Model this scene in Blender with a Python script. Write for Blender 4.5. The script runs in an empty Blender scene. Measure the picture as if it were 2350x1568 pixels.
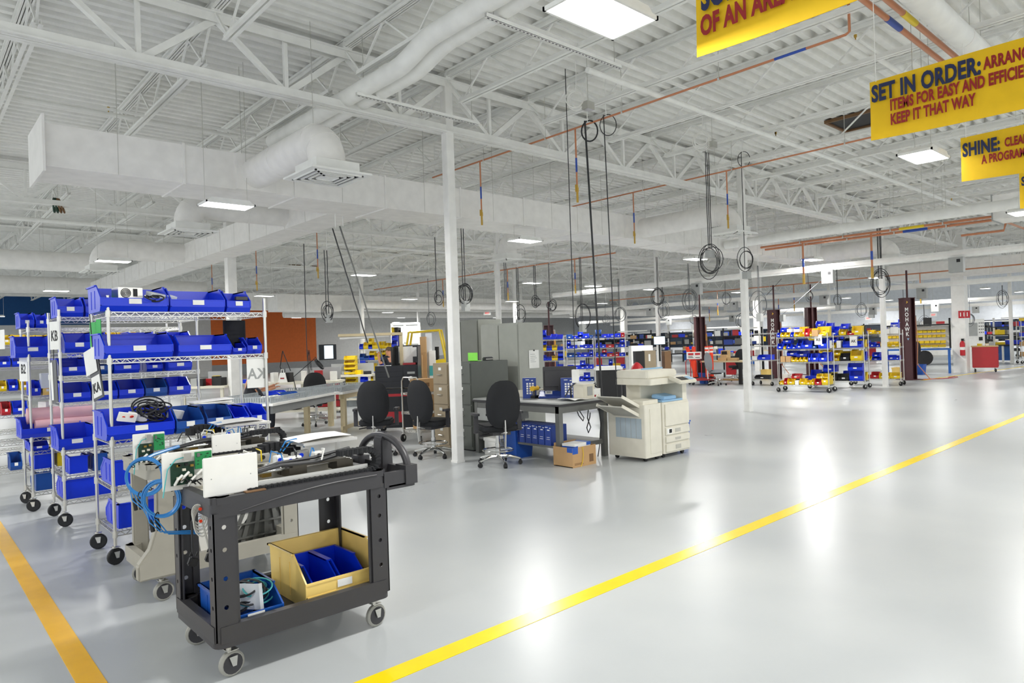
import bpy, bmesh, math, random
from math import sin, cos, pi, radians, sqrt
from mathutils import Vector, Matrix
random.seed(7)
SC = bpy.context.scene
COL = SC.collection

# ------------------------------------------------------------------ camera, world, exposure
W, H, F = 2350, 1568, 1569.0
YAW, PITCH, ROLL, EYE = radians(47.941), radians(0.114), radians(-1.899), 1.6
cam = bpy.data.cameras.new('camera'); camo = bpy.data.objects.new('camera', cam); COL.objects.link(camo)
cam.sensor_width = 36.0; cam.lens = 36.0 * F / W; cam.clip_end = 300; cam.clip_start = .05
_f = Vector((cos(YAW)*cos(PITCH), sin(YAW)*cos(PITCH), sin(PITCH)))
_r0 = Vector((sin(YAW), -cos(YAW), 0)); _u0 = _r0.cross(_f)
_r = _r0*cos(ROLL) + _u0*sin(ROLL); _u = -_r0*sin(ROLL) + _u0*cos(ROLL)
camo.matrix_world = Matrix(((_r.x, _u.x, -_f.x, 0), (_r.y, _u.y, -_f.y, 0), (_r.z, _u.z, -_f.z, EYE), (0, 0, 0, 1)))
SC.camera = camo
def ray(px, py): return _f + _r*((px-W/2)/F) - _u*((py-H/2)/F)
def at(px, py, z=0.0):                       # the point of a horizontal plane seen at a pixel
    d = ray(px, py); return Vector((0, 0, EYE)) + d*((z-EYE)/d.z)
def onX(px, py, x):
    d = ray(px, py); return Vector((0, 0, EYE)) + d*(x/d.x)
def onY(px, py, y):
    d = ray(px, py); return Vector((0, 0, EYE)) + d*(y/d.y)
def onD(px, py, dist):                       # at a given depth along the view axis
    return Vector((0, 0, EYE)) + ray(px, py)*dist

world = bpy.data.worlds.new('sky'); SC.world = world; world.use_nodes = True
bg = world.node_tree.nodes['Background']; bg.inputs[0].default_value = (.93, .97, 1, 1); bg.inputs[1].default_value = 1.2
SC.view_settings.view_transform = 'Standard'; SC.view_settings.look = 'None'; SC.view_settings.gamma = 1
SC.view_settings.use_curve_mapping = False
SC.view_settings.exposure = 0.2
SC.cycles.diffuse_bounces = 5; SC.cycles.max_bounces = 8; SC.cycles.adaptive_threshold = .05
LIGHT_W = 78.0                              # watts of one ceiling fixture

# ------------------------------------------------------------------ materials
def srgb(c):
    if isinstance(c, str): c = tuple(int(c[i:i+2], 16)/255 for i in (0, 2, 4))
    return tuple((v/12.92 if v <= .04045 else ((v+.055)/1.055)**2.4) for v in c)
def mat(name, color, rough=.5, metal=0.0, var=.06, scale=6.0, bump=0.0, spec=.5, coat=0, emit=0, trans=0, alpha=1):
    m = bpy.data.materials.new(name); m.use_nodes = True; nt = m.node_tree
    b = nt.nodes['Principled BSDF']; c = srgb(color)
    tc = nt.nodes.new('ShaderNodeTexCoord'); nz = nt.nodes.new('ShaderNodeTexNoise')
    nz.inputs['Scale'].default_value = scale; nz.inputs['Detail'].default_value = 4
    nt.links.new(tc.outputs['Object'], nz.inputs['Vector'])
    mr = nt.nodes.new('ShaderNodeMapRange'); mr.inputs[1].default_value = .3; mr.inputs[2].default_value = .7
    mr.inputs[3].default_value = 1-var; mr.inputs[4].default_value = 1+var*.6
    nt.links.new(nz.outputs[0], mr.inputs[0])
    mx = nt.nodes.new('ShaderNodeMix'); mx.data_type = 'RGBA'; mx.blend_type = 'MULTIPLY'
    mx.inputs[0].default_value = 1; mx.inputs[6].default_value = (*c, 1)
    nt.links.new(mr.outputs[0], mx.inputs[7]); nt.links.new(mx.outputs[2], b.inputs['Base Color'])
    b.inputs['Roughness'].default_value = rough; b.inputs['Metallic'].default_value = metal
    b.inputs['Specular IOR Level'].default_value = spec
    if coat: b.inputs['Coat Weight'].default_value = coat; b.inputs['Coat Roughness'].default_value = .08
    if trans: b.inputs['Transmission Weight'].default_value = trans
    if alpha < 1: b.inputs['Alpha'].default_value = alpha
    if emit:
        b.inputs['Emission Color'].default_value = (*c, 1); b.inputs['Emission Strength'].default_value = emit
    if bump:
        bp = nt.nodes.new('ShaderNodeBump'); bp.inputs['Strength'].default_value = bump; bp.inputs['Distance'].default_value = .01
        nt.links.new(nz.outputs[0], bp.inputs['Height']); nt.links.new(bp.outputs[0], b.inputs['Normal'])
    return m
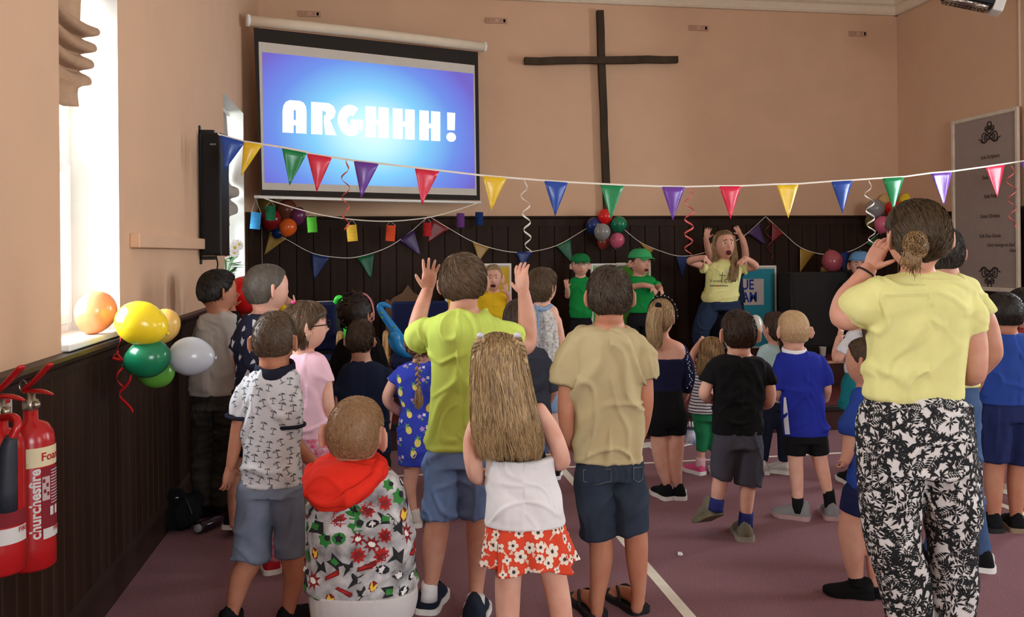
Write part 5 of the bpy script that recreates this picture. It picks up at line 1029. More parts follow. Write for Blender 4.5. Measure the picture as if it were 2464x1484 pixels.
frond = [([(0, 0.1), (-0.03, -0.6), (0.03, -0.6), (0.04, 0.6), (-0.02, 0.6)], 0)] + [([(sx * 0.22, y + 0.1), (0, y), (sx * 0.3, y + 0.07), (sx * 0.45, y + 0.28), (sx * 0.2, y + 0.2)], 0) for y in (-0.4, -0.2, 0.0, 0.2, 0.36) for sx in (-1, 1)]
decals(*p['bottom'][:2], [leaf(8, 0.75), leaf(10, 0.65), frond, leaf(6, 0.8)], 820, 0.047, [flat('black_leaf_print', (26, 26, 28))], p['bottom'][2], seed=12, mind=0.54, updir=False)

# ---- second adult in yellow T-shirt, jeans
d = 3.81
p = person('adult with short greying hair in yellow T-shirt and jeans, half hidden behind the woman', d, (2266, 545, 92, 660), [(655, 2240, 2312), (676, 2216, 2346), (720, 2222, 2356), (800, 2240, 2352), (925, 2250, 2350)], yaw=20, skin='mid', hyaw=15, neck=(2276, 655, 27),
    arms=([(2345, 725, 26), (2374, 770, 22), (2392, 838, 20), (2386, 862, 19, 0.02), (2350, 905, 15, 0.1)], [(2222, 730, 26), (2215, 800, 22), (2220, 880, 18, 0.1)]),
    legs=([(2322, 960, 34), (2326, 1120, 26), (2340, 1240, 22), (2356, 1330, 15)], [(2270, 960, 34), (2262, 1120, 26), (2258, 1240, 22), (2256, 1330, 15)]),
    shirt=[(656, 2244, 2310), (676, 2214, 2348), (720, 2214, 2360), (800, 2232, 2356), (930, 2246, 2356)], sleeves=([(2340, 705, 34), (2364, 745, 30), (2368, 756, 28)], [(2224, 715, 32), (2214, 765, 30)]), sh_mat=Myel,
    bottom=[(920, 2250, 2350), (980, 2244, 2356)], leg_cloth=([(2318, 980, 40), (2324, 1090, 34), (2340, 1230, 29), (2358, 1325, 27)], [(2272, 980, 40), (2264, 1090, 34), (2258, 1230, 29), (2256, 1325, 27)]), bo_mat=(Mjean, 'jeans'), bo_amp=0.008,
    shoes=(shoe(2362, FLY(2362, d) - 10, (Mbk, Mw), 25, L=0.26), shoe(2256, FLY(2256, d), (Mbk, Mw), -5, L=0.26)),
    hair=H_short(HGR, 0.016, 1300, len=0.03, nape=-0.68, lift=0.008))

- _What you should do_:
Starting at the first line of the material, output exactly the lines up to and including the one with "LIGHT_W = 78.0". Do not include the pictures.

- _Correct answer_:
Model this scene in Blender with a Python script. Write for Blender 4.5. The script runs in an empty Blender scene. Measure the picture as if it were 2350x1568 pixels.
import bpy, bmesh, math, random
from math import sin, cos, pi, radians, sqrt
from mathutils import Vector, Matrix
random.seed(7)
SC = bpy.context.scene
COL = SC.collection

# ------------------------------------------------------------------ camera, world, exposure
W, H, F = 2350, 1568, 1569.0
YAW, PITCH, ROLL, EYE = radians(47.941), radians(0.114), radians(-1.899), 1.6
cam = bpy.data.cameras.new('camera'); camo = bpy.data.objects.new('camera', cam); COL.objects.link(camo)
cam.sensor_width = 36.0; cam.lens = 36.0 * F / W; cam.clip_end = 300; cam.clip_start = .05
_f = Vector((cos(YAW)*cos(PITCH), sin(YAW)*cos(PITCH), sin(PITCH)))
_r0 = Vector((sin(YAW), -cos(YAW), 0)); _u0 = _r0.cross(_f)
_r = _r0*cos(ROLL) + _u0*sin(ROLL); _u = -_r0*sin(ROLL) + _u0*cos(ROLL)
camo.matrix_world = Matrix(((_r.x, _u.x, -_f.x, 0), (_r.y, _u.y, -_f.y, 0), (_r.z, _u.z, -_f.z, EYE), (0, 0, 0, 1)))
SC.camera = camo
def ray(px, py): return _f + _r*((px-W/2)/F) - _u*((py-H/2)/F)
def at(px, py, z=0.0):                       # the point of a horizontal plane seen at a pixel
    d = ray(px, py); return Vector((0, 0, EYE)) + d*((z-EYE)/d.z)
def onX(px, py, x):
    d = ray(px, py); return Vector((0, 0, EYE)) + d*(x/d.x)
def onY(px, py, y):
    d = ray(px, py); return Vector((0, 0, EYE)) + d*(y/d.y)
def onD(px, py, dist):                       # at a given depth along the view axis
    return Vector((0, 0, EYE)) + ray(px, py)*dist

world = bpy.data.worlds.new('sky'); SC.world = world; world.use_nodes = True
bg = world.node_tree.nodes['Background']; bg.inputs[0].default_value = (.93, .97, 1, 1); bg.inputs[1].default_value = 1.2
SC.view_settings.view_transform = 'Standard'; SC.view_settings.look = 'None'; SC.view_settings.gamma = 1
SC.view_settings.use_curve_mapping = False
SC.view_settings.exposure = 0.2
SC.cycles.diffuse_bounces = 5; SC.cycles.max_bounces = 8; SC.cycles.adaptive_threshold = .05
LIGHT_W = 78.0                              # watts of one ceiling fixture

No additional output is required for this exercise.